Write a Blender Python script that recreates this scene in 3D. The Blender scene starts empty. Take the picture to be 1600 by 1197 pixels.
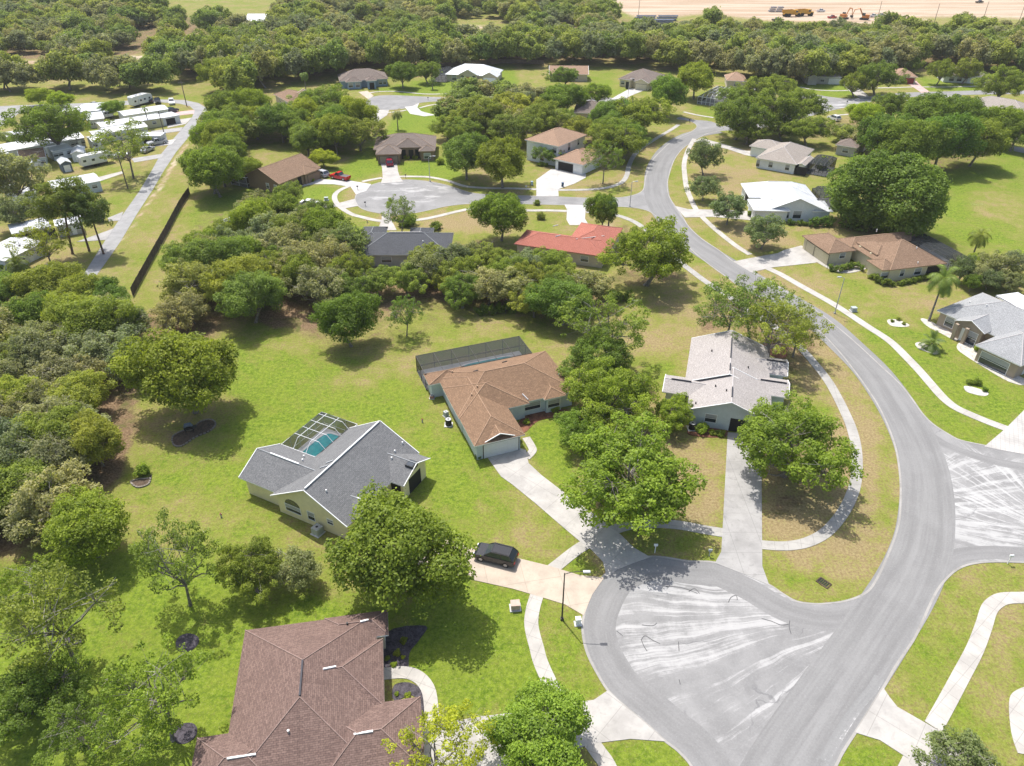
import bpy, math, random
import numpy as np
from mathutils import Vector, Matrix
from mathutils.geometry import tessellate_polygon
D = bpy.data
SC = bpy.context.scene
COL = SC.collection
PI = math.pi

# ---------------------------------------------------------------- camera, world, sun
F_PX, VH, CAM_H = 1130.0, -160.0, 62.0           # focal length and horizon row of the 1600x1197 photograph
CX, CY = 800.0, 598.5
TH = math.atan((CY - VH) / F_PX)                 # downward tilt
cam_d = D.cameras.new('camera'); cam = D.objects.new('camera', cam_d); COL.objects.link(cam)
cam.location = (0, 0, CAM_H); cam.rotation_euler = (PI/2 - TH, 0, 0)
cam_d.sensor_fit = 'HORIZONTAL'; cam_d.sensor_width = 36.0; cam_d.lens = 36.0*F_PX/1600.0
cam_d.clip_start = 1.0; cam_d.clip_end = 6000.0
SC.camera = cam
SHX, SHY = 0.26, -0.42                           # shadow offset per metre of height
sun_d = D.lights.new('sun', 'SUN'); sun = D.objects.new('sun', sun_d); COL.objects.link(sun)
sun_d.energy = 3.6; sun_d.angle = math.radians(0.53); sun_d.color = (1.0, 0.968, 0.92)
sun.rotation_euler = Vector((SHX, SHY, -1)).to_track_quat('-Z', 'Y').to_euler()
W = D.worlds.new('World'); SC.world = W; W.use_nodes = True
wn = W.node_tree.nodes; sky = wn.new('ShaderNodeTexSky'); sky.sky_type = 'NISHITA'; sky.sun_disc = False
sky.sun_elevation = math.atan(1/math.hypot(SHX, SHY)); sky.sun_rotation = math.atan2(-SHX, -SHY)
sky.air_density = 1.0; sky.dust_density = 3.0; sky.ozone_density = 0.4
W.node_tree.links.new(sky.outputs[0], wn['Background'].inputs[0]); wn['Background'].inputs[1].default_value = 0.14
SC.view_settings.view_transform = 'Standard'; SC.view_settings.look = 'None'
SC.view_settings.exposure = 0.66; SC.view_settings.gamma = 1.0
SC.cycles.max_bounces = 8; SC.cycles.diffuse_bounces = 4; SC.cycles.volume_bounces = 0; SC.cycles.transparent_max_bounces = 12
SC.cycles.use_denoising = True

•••

Only the lines from the top of the data through the line with "PI = math.pi" should be quoted, exactly and with both ends kept; skip the pictures.

Write a Blender Python script that recreates this scene in 3D. The Blender scene starts empty. Take the picture to be 1600 by 1197 pixels.
import bpy, math, random
import numpy as np
from mathutils import Vector, Matrix
from mathutils.geometry import tessellate_polygon
D = bpy.data
SC = bpy.context.scene
COL = SC.collection
PI = math.pi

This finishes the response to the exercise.